Pokok-pokok isi surat ini menjelaskan tentang kejadian
yang akan datang pada hari kiamat
dan adzab yang dijatuhkan atas mereka serta keterangan tentang
orang-orang beriman dan keadaan surga yang diberikan kepada mereka sebagai
balasan. Dalam surat ini juga dijelaskan mengenai orang-orang yang berat amal
baiknya dan amal buruknya. Secara umum tujuan-tujuan tersebut yang tersirat
dalam Surat Al-Qa’riah. Namun, berikut akan dibahas fenomena tindak tutur dalam
Surat Al-Qa’riah lebih terperinci.
Keadaan
Di Hari Kiamat
Al-Qo'riah ayat 1-5
1. Kiamat
2. Apakah Kiamat Itu?,
3. Apakah Yang Menjadikan Kamu Tahu apakah Kiamat Itu?

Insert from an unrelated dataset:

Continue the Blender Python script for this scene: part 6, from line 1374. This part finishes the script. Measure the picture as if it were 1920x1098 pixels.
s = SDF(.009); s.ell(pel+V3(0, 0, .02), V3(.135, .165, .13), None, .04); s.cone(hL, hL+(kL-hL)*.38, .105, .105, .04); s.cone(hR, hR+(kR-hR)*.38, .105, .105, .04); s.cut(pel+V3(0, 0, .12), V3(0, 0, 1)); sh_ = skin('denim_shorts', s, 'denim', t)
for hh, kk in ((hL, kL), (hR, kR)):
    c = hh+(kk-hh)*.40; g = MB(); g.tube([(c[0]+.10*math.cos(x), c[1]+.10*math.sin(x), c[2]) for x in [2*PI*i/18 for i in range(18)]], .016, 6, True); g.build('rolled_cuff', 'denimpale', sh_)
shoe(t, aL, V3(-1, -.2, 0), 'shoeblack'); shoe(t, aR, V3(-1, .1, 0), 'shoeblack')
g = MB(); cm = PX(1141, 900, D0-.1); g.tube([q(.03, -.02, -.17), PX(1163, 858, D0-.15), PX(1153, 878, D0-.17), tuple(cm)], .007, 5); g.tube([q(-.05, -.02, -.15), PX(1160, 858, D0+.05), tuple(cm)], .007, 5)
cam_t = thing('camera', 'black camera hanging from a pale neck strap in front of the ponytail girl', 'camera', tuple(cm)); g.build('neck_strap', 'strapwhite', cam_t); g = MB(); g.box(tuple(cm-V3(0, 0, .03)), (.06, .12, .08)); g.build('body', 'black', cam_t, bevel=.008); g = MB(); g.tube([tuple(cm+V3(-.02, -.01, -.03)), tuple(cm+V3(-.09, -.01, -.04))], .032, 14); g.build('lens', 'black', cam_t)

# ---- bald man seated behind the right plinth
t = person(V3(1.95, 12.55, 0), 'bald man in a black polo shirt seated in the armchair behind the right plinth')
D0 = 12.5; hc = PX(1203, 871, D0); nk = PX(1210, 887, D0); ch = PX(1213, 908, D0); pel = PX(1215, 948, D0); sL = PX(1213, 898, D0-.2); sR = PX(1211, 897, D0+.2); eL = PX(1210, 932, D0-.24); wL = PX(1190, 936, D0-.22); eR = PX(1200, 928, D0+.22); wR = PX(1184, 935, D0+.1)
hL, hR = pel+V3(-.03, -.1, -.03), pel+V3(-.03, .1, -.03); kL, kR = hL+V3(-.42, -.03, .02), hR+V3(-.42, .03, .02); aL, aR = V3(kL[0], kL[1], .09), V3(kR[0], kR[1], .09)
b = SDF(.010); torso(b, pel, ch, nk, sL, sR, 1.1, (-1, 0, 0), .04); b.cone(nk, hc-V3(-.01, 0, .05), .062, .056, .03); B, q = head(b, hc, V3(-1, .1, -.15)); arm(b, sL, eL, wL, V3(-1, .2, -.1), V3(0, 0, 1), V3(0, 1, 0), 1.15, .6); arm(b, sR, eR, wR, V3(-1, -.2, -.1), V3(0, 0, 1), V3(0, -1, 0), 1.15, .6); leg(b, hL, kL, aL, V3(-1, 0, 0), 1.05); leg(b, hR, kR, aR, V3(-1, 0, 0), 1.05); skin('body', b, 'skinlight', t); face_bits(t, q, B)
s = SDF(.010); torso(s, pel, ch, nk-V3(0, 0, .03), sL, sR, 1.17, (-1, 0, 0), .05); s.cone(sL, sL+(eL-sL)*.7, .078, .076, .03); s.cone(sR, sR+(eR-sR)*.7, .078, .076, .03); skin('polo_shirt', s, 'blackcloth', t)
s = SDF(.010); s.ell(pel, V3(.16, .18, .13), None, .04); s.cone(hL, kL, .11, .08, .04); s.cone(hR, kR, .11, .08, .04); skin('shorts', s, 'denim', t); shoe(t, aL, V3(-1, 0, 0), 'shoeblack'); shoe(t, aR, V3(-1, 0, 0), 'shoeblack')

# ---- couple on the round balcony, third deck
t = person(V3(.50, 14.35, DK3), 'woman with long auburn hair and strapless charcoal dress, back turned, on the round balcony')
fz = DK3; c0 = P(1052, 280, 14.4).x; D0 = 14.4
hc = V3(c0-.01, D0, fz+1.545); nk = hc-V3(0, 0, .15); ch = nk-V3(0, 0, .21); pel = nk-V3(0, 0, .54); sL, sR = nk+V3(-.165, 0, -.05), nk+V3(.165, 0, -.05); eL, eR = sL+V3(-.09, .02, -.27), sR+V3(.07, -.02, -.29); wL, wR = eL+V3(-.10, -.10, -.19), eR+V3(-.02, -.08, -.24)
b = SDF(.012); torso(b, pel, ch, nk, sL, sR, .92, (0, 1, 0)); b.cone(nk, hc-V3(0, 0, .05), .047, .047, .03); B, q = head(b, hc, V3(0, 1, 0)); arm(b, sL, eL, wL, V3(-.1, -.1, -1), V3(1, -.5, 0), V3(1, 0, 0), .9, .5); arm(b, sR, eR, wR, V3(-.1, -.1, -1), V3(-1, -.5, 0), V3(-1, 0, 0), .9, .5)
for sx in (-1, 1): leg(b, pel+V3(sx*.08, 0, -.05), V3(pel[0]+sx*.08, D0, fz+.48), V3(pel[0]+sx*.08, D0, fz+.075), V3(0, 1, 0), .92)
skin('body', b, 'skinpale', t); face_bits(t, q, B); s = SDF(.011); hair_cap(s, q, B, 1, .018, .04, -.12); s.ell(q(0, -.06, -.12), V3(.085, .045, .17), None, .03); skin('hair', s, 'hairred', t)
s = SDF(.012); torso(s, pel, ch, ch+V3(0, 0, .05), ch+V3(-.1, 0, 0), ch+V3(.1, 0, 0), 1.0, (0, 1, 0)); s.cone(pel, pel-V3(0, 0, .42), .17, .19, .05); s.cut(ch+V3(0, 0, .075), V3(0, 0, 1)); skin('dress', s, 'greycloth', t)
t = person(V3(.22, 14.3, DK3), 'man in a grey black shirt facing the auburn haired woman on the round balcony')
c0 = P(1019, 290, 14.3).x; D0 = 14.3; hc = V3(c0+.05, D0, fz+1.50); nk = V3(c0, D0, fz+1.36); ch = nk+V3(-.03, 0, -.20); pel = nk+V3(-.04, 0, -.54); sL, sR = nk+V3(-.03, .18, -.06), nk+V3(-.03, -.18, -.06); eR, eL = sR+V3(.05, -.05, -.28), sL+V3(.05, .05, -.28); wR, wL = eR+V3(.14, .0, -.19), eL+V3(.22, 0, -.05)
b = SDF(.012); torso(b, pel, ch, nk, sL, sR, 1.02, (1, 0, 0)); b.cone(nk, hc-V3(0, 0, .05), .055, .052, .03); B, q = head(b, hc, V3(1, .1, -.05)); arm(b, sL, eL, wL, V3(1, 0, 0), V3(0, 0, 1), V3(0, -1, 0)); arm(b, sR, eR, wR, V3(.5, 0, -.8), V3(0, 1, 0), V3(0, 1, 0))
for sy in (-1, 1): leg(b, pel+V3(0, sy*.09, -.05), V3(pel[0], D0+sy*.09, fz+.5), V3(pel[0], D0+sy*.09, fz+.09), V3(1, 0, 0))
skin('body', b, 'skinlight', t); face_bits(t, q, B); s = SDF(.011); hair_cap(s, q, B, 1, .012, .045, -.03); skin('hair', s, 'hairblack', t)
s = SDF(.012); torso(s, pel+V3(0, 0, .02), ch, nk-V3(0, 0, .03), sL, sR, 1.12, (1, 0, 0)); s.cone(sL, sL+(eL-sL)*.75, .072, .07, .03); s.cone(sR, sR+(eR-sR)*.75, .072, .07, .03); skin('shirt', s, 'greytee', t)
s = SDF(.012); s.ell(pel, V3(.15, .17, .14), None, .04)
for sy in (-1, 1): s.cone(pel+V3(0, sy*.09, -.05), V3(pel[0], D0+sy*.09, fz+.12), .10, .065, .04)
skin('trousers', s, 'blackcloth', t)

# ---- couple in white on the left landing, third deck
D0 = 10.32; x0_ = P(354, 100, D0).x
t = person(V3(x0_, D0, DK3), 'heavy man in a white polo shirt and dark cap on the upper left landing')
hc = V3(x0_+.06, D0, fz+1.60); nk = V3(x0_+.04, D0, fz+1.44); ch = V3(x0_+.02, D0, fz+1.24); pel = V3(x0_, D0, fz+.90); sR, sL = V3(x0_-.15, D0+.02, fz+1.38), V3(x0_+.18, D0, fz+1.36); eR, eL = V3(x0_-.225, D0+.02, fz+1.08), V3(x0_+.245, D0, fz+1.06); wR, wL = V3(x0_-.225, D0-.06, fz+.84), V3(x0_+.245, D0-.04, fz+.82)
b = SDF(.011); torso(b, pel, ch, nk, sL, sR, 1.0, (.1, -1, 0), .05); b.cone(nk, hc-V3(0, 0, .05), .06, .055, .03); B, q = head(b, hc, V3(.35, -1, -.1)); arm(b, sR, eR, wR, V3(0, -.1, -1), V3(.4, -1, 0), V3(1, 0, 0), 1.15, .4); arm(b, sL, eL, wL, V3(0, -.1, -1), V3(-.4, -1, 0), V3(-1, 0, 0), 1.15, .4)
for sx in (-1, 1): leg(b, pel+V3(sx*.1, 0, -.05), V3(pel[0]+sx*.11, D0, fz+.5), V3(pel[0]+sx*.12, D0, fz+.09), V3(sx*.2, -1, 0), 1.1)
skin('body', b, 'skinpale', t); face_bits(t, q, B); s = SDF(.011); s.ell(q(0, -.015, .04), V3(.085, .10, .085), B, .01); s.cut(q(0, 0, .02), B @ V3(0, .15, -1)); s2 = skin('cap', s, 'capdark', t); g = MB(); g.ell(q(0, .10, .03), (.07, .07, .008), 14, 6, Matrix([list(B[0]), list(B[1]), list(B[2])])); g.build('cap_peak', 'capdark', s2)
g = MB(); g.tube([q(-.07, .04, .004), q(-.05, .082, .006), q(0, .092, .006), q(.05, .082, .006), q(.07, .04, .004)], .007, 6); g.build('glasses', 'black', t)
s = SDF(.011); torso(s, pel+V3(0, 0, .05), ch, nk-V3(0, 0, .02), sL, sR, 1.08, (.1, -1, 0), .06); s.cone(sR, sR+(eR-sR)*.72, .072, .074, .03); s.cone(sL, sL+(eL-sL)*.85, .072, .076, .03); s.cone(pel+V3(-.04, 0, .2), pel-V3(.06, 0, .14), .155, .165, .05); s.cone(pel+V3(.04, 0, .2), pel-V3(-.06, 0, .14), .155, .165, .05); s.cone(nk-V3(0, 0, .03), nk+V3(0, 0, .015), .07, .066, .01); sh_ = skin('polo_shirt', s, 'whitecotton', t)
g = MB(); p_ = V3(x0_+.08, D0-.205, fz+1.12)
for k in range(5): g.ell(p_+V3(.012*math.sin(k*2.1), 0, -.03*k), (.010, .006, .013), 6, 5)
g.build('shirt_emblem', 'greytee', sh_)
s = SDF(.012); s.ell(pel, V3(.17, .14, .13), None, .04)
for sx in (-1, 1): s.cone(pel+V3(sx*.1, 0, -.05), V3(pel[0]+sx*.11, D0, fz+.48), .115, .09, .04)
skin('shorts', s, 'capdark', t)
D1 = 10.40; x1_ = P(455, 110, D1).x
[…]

4. Pada Hari Itu Manusia Seperti Anai-Anai Yang
Berterbangan
5. Dan Gunung-gunung Seperti Bulu Yang
Dihambur-Hamburkan.
Dalam
beberapa ayat di atas mengandung fenomena tindak tutur yakni tindak ilokusi.
Tindak ilokusi adalah sebuah tindak tutur yang selain berfungsi untuk
menginformasikan sesuatu, juga berfungsi untuk melakukan sesuatu. Pada ayat diatas
di atas Allah menyindir penduduk neraka dengan mengatakan “Apakah Yang
Menjadikan Kamu Tahu apakah Kiamat Itu?”(Terjemahan Qurais Shihab, 2013:600).
Sebelumnya memang rasulullah telah memberikan peringatan mengenai hari kiamat
namun mereka tidak peduli bahkan melupakannya. Oleh karena itu Allah menyindir
mereka. Tindakan ini dapat digolongkan pada tindak ekspresif yakni tindakan
tindak tutur yang menyangkut perasaan dan sikap. Tindak tutur ini berfungsi
untuk mengekspresikan dan mengungkapkan sikap psikologis penutur terhadap lawan
tutur (seperti mengucapkan selamat, memberi maaf, mengecam menyindir)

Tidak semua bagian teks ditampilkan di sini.